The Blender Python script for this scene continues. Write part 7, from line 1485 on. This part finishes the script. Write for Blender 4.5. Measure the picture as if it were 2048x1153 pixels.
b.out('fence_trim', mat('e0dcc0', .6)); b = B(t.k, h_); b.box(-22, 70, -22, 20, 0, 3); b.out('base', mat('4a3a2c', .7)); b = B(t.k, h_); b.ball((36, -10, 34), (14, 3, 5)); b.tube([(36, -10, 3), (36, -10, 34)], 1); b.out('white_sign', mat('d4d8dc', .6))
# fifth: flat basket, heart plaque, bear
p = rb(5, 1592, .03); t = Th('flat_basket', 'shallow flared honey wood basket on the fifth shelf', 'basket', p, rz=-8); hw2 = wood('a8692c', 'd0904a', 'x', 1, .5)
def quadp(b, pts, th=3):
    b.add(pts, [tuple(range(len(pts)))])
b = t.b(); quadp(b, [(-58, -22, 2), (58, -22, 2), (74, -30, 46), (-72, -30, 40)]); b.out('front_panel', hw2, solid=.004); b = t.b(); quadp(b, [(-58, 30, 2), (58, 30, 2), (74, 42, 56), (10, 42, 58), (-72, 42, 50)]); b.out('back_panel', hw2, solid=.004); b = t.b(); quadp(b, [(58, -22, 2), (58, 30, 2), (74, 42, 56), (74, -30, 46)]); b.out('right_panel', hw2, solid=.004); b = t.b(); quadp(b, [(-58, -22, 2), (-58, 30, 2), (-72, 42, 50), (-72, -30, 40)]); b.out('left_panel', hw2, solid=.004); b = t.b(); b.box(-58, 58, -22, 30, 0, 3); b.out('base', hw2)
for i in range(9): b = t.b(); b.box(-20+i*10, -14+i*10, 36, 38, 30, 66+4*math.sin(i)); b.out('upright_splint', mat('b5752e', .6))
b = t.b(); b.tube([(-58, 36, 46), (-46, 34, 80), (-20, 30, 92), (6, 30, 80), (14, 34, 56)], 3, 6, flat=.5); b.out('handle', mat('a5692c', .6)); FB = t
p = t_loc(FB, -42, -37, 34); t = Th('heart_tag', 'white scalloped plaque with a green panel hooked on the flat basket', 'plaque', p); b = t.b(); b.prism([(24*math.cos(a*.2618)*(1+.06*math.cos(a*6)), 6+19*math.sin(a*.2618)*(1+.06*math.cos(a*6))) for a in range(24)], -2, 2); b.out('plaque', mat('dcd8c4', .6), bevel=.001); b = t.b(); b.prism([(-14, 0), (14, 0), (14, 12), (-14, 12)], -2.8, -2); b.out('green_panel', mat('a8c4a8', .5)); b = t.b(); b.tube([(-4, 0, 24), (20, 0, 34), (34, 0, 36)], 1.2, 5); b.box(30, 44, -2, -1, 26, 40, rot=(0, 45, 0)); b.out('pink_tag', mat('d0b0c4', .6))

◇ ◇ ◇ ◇

- _EXERCISE_:
Please return the data above exactly as given.

- _SOLUTION TO THE PROBLEM_:
The Blender Python script for this scene continues. Write part 7, from line 1485 on. This part finishes the script. Write for Blender 4.5. Measure the picture as if it were 2048x1153 pixels.
b.out('fence_trim', mat('e0dcc0', .6)); b = B(t.k, h_); b.box(-22, 70, -22, 20, 0, 3); b.out('base', mat('4a3a2c', .7)); b = B(t.k, h_); b.ball((36, -10, 34), (14, 3, 5)); b.tube([(36, -10, 3), (36, -10, 34)], 1); b.out('white_sign', mat('d4d8dc', .6))
# fifth: flat basket, heart plaque, bear
p = rb(5, 1592, .03); t = Th('flat_basket', 'shallow flared honey wood basket on the fifth shelf', 'basket', p, rz=-8); hw2 = wood('a8692c', 'd0904a', 'x', 1, .5)
def quadp(b, pts, th=3):
    b.add(pts, [tuple(range(len(pts)))])
b = t.b(); quadp(b, [(-58, -22, 2), (58, -22, 2), (74, -30, 46), (-72, -30, 40)]); b.out('front_panel', hw2, solid=.004); b = t.b(); quadp(b, [(-58, 30, 2), (58, 30, 2), (74, 42, 56), (10, 42, 58), (-72, 42, 50)]); b.out('back_panel', hw2, solid=.004); b = t.b(); quadp(b, [(58, -22, 2), (58, 30, 2), (74, 42, 56), (74, -30, 46)]); b.out('right_panel', hw2, solid=.004); b = t.b(); quadp(b, [(-58, -22, 2), (-58, 30, 2), (-72, 42, 50), (-72, -30, 40)]); b.out('left_panel', hw2, solid=.004); b = t.b(); b.box(-58, 58, -22, 30, 0, 3); b.out('base', hw2)
for i in range(9): b = t.b(); b.box(-20+i*10, -14+i*10, 36, 38, 30, 66+4*math.sin(i)); b.out('upright_splint', mat('b5752e', .6))
b = t.b(); b.tube([(-58, 36, 46), (-46, 34, 80), (-20, 30, 92), (6, 30, 80), (14, 34, 56)], 3, 6, flat=.5); b.out('handle', mat('a5692c', .6)); FB = t
p = t_loc(FB, -42, -37, 34); t = Th('heart_tag', 'white scalloped plaque with a green panel hooked on the flat basket', 'plaque', p); b = t.b(); b.prism([(24*math.cos(a*.2618)*(1+.06*math.cos(a*6)), 6+19*math.sin(a*.2618)*(1+.06*math.cos(a*6))) for a in range(24)], -2, 2); b.out('plaque', mat('dcd8c4', .6), bevel=.001); b = t.b(); b.prism([(-14, 0), (14, 0), (14, 12), (-14, 12)], -2.8, -2); b.out('green_panel', mat('a8c4a8', .5)); b = t.b(); b.tube([(-4, 0, 24), (20, 0, 34), (34, 0, 36)], 1.2, 5); b.box(30, 44, -2, -1, 26, 40, rot=(0, 45, 0)); b.out('pink_tag', mat('d0b0c4', .6))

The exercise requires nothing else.